First Deployment of SM-3 Block IB Interceptors (April 29, 2014)

The United States has begun deployment of the its new SM-3 IB ballistic missile interceptor on U.S. Navy ships, according to an April 23 press release by Raytheon, the missile’s manufacturer.

The SM-3 Block IB interceptor uses the same propulsion system and missile airframe as the currently deployed Block IA version, but has a new kill vehicle with an enhanced infrared seeker, a faster processor and an improved divert and attitude control system. It has a two-color infrared sensor in its seeker (the sensor in the Block IA version uses only a single color) intended to provide increased discrimination capabilities. The new seeker also has improved sensitivity, giving it a greater detection range, and thus allowing engagement of longer-range targets.   In addition, the Block IB kill vehicle also has a new, faster Advanced Signal Processor that “increases data processing capability to sort-out and analyze the information gathered by the upgraded seeker.”[1]

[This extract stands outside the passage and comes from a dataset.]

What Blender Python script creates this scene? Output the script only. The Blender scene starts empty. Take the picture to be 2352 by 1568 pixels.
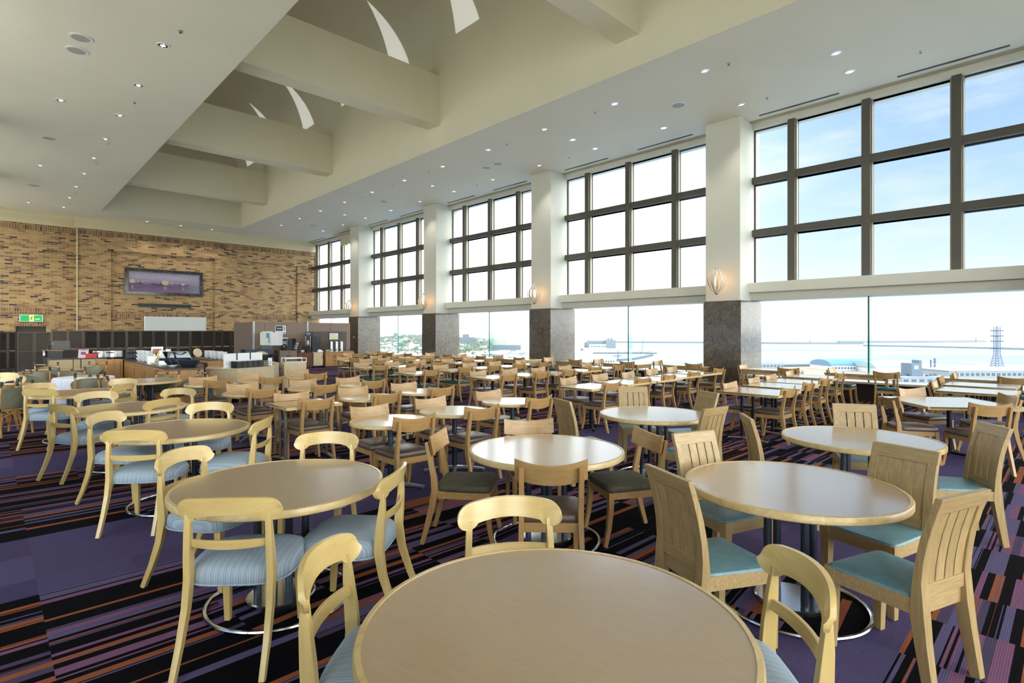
SKY_BASE, SKY_GLOW, SKY_BACK, SUN_E, LAMP_E, EXPO = 0.92, 5.2, 5.2, 2.2, 45, 1.08
HAZE = .00013
import bpy, bmesh, math, random
from mathutils import Vector, Matrix
random.seed(7)
PI = math.pi
SC = bpy.context.scene
COL = SC.collection
# ---- camera constants: level lens, 43.9 degrees right of the hall's long axis (+Y); windows are at +X
F, CX, HY, EYE = 1252.0, 1176.0, 763.0, 1.64
TH = math.atan2(1206.0, F)
S_, C_ = math.sin(TH), math.cos(TH)

def at(px, py, z):
    """the point at height z seen at photo pixel (px, py)"""
    d = (EYE - z) * F / (py - HY)
    l = (px - CX) / F * d
    return Vector((d * S_ + l * C_, d * C_ - l * S_, z))

def on_depth(px, py, d):
    l = (px - CX) / F * d
    return Vector((d * S_ + l * C_, d * C_ - l * S_, EYE + (HY - py) / F * d))

def weigh_normals(me):
    """big faces stay flat next to their rounded edges"""
    fan = {}
    for p in me.polygons:
        for v in p.vertices: fan.setdefault(v, []).append(p)
    out = []
    for p in me.polygons:
        n = p.normal
        for v in p.vertices:
            t = Vector((0,0,0))
            for q in fan[v]:
                if n.dot(q.normal) > .64: t += q.normal*q.area
            out.append(t.normalized() if t.length > 1e-12 else n)
    me.normals_split_custom_set(out)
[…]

The Block IB kill vehicle also has a new, “more flexible” throttleable divert and attitude control system (TDACS), which improves its divert capabilities.[2] According to reports, the TDACS is able “to dynamically vary its thrust and operating time” and provides higher thrust levels using continuous thrust management to give a greater divert capability than does Block IA kill vehicle.[3]

Although the Raytheon press release did not state which ship(s) the new interceptors were being deployed on, it did describe the deployment as “initiating the second phase of the Phased Adaptive Approach,” suggesting that at least some of them were on forward-deployed Aegis BMD ships in the Mediterranean or even on European-based ships. At present, the U.S Navy only has one Aegis BMD ship based in Europe, the destroyer Donald Cook, which is homeported at Rota, Spain. The number of U.S. Aegis BMD ships based at Rota is planned to increase to four by the end of 2015. (For comparison, there are already five U.S. Aegis BMD ships homeported at Yokusuka in Japan and U.S. Defense Secretary Chuck Hagel announced earlier this month that this number would be increased to seven by the end of 2017.)


[1] MDA, “FTM-18 Fact Sheet” June 22, 2012. Available at:

[2] MDA, “Second-Generation Aegis Ballistic Missile Defense System Completes Successful Intercept Flight Test,” News Release, May 9, 2012.

[3] Zachary M. Peterson, “Raytheon, ATK Hope To Start Advanced SDACS Flight Tests This Year,” Inside Missile Defense, August 30, 2006; “Raytheon and Aerojet demonstrate SM-3 Throttling Divert and Attitude Control System,” PR Newswire US, August 15, 2006.